The "decimated" housing market will continue to cause issues for the nation's economy and will not see any improvement until 2009, according to the Chief Economist for leading trade credit insurer Euler Hermes ACI.

In an interview on Bloomberg Television's "Bloomberg Live" program, Euler Hermes ACI Chief Economist Daniel C. North reaffirmed that the nation is in the middle of the housing slump with no immediate relief in sight. "I think that we could see the deflating housing market bubble hurting the economy into 2009," he said.

Meanwhile, the continued rise in oil prices is another of three factors that will contribute to what North calls "a sharp economic slowdown" and what many fear could lead to a recession. "A spike in oil prices for the past three years has had an impact which has perhaps been overlooked," North explained. "Since the mid 1970s, spikes in oil prices have always been followed by sharp slowdowns in the economy." He said that the combination of elevated energy prices, a decimated housing market, and the inversion of the Treasury yield curve in 2006 and 2007, are particularly troubling for the nation's economy.

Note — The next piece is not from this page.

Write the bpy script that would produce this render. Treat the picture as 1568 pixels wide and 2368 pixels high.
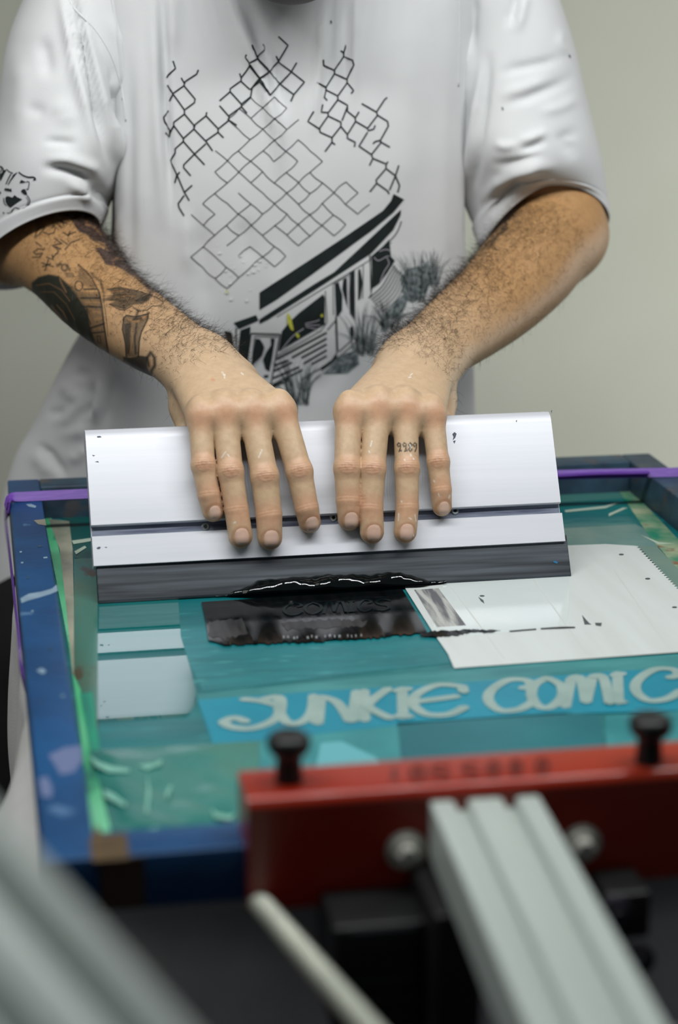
import bpy, bmesh, math, random
import numpy as np
from mathutils import Vector, Matrix
from mathutils.bvhtree import BVHTree

for o in list(bpy.data.objects):
    bpy.data.objects.remove(o)
SC = bpy.context.scene
COL = SC.collection
random.seed(7)
rng = np.random.default_rng(7)

# ------------------------------------------------------------------ camera
H = 0.95                       # height of the top of the printing frame above the floor
F = 4587.34                    # focal length in pixels of the 1568 x 2368 frame
PITCH, YAW, ROLL = 0.2758, 0.1842, 0.0044
CAM = np.array([-0.0218, -0.9307, 0.4448 + H])
fw = np.array([math.sin(YAW)*math.cos(PITCH), math.cos(YAW)*math.cos(PITCH), -math.sin(PITCH)])
_r = np.array([math.cos(YAW), -math.sin(YAW), 0.0]); _u = np.cross(_r, fw)
rt = _r*math.cos(ROLL) + _u*math.sin(ROLL)
up = _u*math.cos(ROLL) - _r*math.sin(ROLL)
cd = bpy.data.cameras.new('camera'); cam = bpy.data.objects.new('camera', cd); COL.objects.link(cam)
cam.matrix_world = Matrix(((rt[0], up[0], -fw[0], CAM[0]), (rt[1], up[1], -fw[1], CAM[1]),
                           (rt[2], up[2], -fw[2], CAM[2]), (0, 0, 0, 1)))
cd.sensor_fit = 'VERTICAL'; cd.sensor_height = 36.0; cd.lens = F*36.0/2368.0
cd.clip_start = 0.02; cd.clip_end = 50
cd.dof.use_dof = True; cd.dof.focus_distance = 1.555; cd.dof.aperture_fstop = (cd.lens/1000)/0.0195
SC.camera = cam

# ------------------------------------------------------------------ light
SC.view_settings.view_transform = 'Standard'
SC.view_settings.look = 'None'
SC.view_settings.exposure = -0.12
SC.view_settings.gamma = 1.0
W = bpy.data.worlds.new('world'); SC.world = W; W.use_nodes = True
W.node_tree.nodes['Background'].inputs[0].default_value = (0.86, 0.92, 0.98, 1)
W.node_tree.nodes['Background'].inputs[1].default_value = 0.075
def area(name, loc, aim, sx, sy, power, color):
    l = bpy.data.lights.new(name, 'AREA'); l.shape = 'RECTANGLE'; l.size = sx; l.size_y = sy
    l.energy = power; l.color = color
    o = bpy.data.objects.new(name, l); COL.objects.link(o); o.location = loc
    o.rotation_euler = (Vector(aim)-Vector(loc)).to_track_quat('-Z', 'Y').to_euler()
    o['kind'] = 'helper'
    return o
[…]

"You have three major events occurring during the same part of the business cycle, and that is creating a significant drag on the economy," said North. To help ease recessionary fears and strengthen the weakening economy, the Federal Reserve "is definitely going to cut interest rates, probably through the year and into 2008," North forecasts. While the financial markets appear to have priced in a 50 bps cut in the Fed Funds rate, "the markets could be disappointed if it's only 25 bps, and you could see a pullback. And it could be 25 bps, because when the Fed opened the Discount Window last month, it calmed the financial markets, took the pressure off the Fed to cut the Fed Funds rate so rapidly, and is now allowing the Fed to focus on the real economy, not the turmoil in the financial markets."